Your peace; your benediction.

In the day of judgment. Sodom and Gomorrah had both been destroyed by fire from heaven, and the gloomy waters of the Dead Sea were spread over the place where these cities stood. Our Savior, therefore, instead of representing that the sorrows and sufferings of this life are the sole penalty of human guilt, taught that even Sodom and Gomorrah were awaiting a terrible retribution to come.

Councils; courts of justice. These directions, particularly those which follow, apply not peculiarly to the first mission of the apostles, but to their whole subsequent ministry,—especially to that exercised after our Savior's death, as is evident from the last clause of v. 28. They do not seem to have been arraigned before the civil authorities at all, upon their first mission.

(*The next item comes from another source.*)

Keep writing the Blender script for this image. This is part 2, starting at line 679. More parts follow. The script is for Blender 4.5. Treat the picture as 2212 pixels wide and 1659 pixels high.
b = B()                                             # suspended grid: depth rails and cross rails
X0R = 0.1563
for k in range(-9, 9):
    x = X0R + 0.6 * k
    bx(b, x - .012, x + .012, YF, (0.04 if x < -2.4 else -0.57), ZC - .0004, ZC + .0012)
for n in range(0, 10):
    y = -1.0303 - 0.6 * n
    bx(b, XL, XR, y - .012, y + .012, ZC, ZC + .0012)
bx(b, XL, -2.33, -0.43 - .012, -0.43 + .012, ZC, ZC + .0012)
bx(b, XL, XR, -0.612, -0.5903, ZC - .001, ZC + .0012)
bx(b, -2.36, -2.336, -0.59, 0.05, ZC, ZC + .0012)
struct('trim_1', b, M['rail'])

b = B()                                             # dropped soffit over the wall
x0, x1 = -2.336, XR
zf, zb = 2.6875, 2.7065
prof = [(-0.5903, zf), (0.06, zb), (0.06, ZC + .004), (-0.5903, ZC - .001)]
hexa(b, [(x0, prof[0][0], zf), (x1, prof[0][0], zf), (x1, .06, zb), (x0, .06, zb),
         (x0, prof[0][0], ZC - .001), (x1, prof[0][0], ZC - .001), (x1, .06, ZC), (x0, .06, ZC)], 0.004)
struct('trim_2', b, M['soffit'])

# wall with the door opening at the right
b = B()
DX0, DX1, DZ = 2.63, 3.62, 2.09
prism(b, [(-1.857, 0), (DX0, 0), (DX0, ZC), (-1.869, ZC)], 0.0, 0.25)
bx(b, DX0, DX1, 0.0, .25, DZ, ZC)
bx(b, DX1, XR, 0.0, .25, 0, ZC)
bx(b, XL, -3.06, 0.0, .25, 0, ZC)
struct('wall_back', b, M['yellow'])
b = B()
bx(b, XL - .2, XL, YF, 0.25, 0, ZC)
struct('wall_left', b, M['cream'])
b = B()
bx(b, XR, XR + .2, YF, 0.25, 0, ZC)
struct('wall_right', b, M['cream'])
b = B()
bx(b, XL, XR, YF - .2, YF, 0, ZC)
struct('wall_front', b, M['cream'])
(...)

Till the Son of man be come; till the Messiah be come; that is, until his coming and kingdom shall be openly proclaimed to all, both Jews and Gentiles, and thus the whole world be opened as the scene of the apostolic labors. They were to preach not that the kingdom of the Messiah had come, but that it was at hand.

In darkness; privately.—Upon the house-tops; in the most public manner.

That is, these will be the effects or consequences of my coming.

That is, he who is not ready to bear any privation or suffering, in which fidelity to the Savior's cause involves him.

Findeth; seeketh unduly. The meaning is, He that sacrifices his duty to save his life, shall lose his soul.

These little ones; these my disciples, men of humble station, not great in the estimation of the world. Any act of kindness towards them, as disciples, however small the benefit, shows a spirit of love to Christ, and shall not lose its reward.